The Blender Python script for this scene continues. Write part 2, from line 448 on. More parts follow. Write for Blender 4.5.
-=-=-=-=-
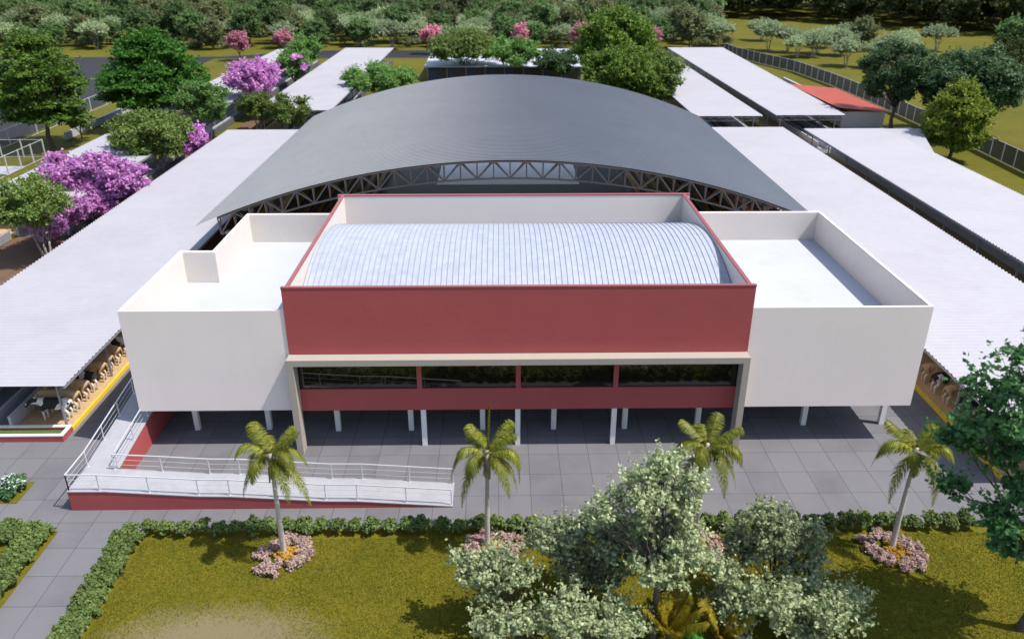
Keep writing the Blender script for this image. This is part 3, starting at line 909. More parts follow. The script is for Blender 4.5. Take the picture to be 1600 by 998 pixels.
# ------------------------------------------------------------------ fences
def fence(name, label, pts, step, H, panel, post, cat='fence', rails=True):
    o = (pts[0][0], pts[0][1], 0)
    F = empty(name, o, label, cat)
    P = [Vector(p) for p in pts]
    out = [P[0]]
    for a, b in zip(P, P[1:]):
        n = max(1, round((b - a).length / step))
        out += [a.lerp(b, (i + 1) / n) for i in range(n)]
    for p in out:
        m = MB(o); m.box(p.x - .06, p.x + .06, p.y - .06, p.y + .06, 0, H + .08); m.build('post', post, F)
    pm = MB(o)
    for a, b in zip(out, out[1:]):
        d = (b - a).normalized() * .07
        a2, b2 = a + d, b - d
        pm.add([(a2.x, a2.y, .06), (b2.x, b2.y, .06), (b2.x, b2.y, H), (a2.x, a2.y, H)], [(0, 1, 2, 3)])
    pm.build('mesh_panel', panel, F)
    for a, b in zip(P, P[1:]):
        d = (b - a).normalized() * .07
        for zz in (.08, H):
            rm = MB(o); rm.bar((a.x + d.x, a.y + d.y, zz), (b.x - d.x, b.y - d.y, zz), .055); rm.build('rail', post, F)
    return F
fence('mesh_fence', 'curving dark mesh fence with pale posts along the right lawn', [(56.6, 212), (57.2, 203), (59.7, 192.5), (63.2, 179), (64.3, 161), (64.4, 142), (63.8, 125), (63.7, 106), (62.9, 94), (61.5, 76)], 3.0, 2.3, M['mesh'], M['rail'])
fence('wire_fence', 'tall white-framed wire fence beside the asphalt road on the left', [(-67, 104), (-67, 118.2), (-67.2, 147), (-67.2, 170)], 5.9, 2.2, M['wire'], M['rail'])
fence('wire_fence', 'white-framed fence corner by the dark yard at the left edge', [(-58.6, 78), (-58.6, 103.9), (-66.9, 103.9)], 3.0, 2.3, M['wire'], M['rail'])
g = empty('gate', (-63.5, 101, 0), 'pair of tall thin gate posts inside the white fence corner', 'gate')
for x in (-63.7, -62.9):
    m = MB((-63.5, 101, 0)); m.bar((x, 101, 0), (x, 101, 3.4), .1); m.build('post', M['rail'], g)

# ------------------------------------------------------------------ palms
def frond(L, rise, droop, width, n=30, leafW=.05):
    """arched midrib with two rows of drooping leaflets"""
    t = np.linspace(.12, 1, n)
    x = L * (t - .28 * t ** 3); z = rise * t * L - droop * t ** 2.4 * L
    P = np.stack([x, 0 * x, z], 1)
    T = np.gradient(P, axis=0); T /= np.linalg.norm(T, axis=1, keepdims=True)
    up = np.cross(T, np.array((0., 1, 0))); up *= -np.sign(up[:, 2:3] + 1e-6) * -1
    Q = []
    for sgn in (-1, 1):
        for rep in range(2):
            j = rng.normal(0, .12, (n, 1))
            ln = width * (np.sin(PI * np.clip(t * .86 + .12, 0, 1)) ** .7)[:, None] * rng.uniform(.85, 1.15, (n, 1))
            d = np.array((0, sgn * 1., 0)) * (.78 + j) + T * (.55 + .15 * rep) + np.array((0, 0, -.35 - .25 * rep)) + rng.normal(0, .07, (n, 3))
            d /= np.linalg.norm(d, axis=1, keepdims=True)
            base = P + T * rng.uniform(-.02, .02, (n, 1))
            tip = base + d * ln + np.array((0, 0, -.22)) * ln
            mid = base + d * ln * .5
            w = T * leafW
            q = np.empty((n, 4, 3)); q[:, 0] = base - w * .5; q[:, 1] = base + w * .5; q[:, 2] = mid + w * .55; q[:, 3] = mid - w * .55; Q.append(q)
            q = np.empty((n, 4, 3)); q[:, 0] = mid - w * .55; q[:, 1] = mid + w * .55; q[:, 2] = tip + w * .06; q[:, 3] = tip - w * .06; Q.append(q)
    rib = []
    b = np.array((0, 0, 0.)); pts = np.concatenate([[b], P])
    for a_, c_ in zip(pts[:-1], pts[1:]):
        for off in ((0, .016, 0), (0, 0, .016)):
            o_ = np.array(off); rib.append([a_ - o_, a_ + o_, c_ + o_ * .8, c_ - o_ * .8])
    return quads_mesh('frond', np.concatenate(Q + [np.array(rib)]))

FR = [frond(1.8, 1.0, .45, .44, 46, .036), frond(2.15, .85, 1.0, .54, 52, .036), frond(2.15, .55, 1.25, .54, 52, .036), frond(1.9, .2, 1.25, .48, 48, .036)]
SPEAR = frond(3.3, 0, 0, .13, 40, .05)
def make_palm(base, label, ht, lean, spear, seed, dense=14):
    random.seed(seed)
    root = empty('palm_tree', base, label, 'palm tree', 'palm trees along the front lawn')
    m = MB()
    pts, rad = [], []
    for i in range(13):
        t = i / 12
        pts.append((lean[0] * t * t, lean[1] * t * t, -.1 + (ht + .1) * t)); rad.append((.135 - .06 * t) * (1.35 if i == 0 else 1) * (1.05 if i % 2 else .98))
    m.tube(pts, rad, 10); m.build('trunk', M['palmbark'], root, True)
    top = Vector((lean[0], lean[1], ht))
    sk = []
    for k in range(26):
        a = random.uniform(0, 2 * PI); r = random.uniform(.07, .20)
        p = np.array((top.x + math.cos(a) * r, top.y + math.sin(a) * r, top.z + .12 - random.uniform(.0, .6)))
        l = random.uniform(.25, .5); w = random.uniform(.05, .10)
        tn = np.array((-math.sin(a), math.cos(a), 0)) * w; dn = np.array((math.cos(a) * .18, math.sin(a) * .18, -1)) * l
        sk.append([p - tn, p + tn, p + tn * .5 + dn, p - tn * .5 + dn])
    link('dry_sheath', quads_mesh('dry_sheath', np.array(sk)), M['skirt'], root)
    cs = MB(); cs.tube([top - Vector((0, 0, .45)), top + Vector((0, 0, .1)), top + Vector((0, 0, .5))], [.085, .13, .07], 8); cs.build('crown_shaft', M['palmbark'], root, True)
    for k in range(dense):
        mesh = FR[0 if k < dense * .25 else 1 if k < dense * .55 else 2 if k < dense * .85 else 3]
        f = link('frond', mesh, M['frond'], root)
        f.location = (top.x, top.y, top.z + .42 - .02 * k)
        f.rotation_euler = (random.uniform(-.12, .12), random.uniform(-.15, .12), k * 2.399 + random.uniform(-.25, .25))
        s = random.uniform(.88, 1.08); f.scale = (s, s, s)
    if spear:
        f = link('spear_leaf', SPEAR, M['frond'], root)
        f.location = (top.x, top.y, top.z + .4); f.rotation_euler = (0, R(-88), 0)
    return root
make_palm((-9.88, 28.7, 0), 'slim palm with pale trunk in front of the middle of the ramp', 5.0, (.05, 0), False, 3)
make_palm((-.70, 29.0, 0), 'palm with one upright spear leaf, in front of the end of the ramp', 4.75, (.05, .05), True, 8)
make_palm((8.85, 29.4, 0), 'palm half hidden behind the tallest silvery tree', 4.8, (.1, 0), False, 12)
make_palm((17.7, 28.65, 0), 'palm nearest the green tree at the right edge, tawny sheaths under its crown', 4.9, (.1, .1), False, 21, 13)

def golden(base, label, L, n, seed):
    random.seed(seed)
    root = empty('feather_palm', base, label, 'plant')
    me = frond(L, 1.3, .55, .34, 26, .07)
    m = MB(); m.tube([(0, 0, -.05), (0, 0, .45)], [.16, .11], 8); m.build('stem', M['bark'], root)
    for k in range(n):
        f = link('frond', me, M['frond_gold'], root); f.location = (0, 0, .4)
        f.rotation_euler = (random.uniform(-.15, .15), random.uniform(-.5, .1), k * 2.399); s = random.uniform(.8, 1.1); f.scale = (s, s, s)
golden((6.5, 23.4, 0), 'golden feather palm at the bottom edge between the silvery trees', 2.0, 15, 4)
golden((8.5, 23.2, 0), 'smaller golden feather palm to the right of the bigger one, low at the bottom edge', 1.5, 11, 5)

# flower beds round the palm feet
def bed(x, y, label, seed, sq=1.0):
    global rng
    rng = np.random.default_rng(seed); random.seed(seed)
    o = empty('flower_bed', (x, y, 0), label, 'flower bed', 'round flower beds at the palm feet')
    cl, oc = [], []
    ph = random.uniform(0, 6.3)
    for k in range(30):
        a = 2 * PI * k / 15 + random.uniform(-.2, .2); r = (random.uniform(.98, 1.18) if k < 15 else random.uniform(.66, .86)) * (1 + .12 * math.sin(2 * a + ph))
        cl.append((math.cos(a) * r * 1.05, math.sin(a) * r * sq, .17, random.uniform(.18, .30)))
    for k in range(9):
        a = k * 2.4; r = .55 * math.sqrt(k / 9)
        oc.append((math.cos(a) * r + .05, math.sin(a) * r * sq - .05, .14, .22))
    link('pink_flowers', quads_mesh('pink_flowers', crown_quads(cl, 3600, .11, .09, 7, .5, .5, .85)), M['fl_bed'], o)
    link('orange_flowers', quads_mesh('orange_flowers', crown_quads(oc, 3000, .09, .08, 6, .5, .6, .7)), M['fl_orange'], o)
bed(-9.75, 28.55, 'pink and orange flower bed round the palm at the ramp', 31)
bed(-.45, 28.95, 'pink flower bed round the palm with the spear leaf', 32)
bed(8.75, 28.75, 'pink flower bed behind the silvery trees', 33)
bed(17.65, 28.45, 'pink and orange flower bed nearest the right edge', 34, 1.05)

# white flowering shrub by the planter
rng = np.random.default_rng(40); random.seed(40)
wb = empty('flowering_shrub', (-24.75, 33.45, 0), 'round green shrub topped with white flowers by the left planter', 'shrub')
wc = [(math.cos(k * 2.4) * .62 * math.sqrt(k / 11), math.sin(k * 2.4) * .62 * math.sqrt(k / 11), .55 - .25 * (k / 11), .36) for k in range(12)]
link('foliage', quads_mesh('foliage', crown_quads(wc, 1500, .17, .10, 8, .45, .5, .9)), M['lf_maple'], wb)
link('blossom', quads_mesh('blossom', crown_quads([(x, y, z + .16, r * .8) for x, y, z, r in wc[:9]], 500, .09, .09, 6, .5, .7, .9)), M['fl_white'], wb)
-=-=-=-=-
[TASK INSTRUCTIONS]:
Reproduce each line from the records that contains the word "script".

[THE RESPONSE]:
The Blender Python script for this scene continues. Write part 2, from line 448 on. More parts follow. Write for Blender 4.5.
Keep writing the Blender script for this image. This is part 3, starting at line 909. More parts follow. The script is for Blender 4.5. Take the picture to be 1600 by 998 pixels.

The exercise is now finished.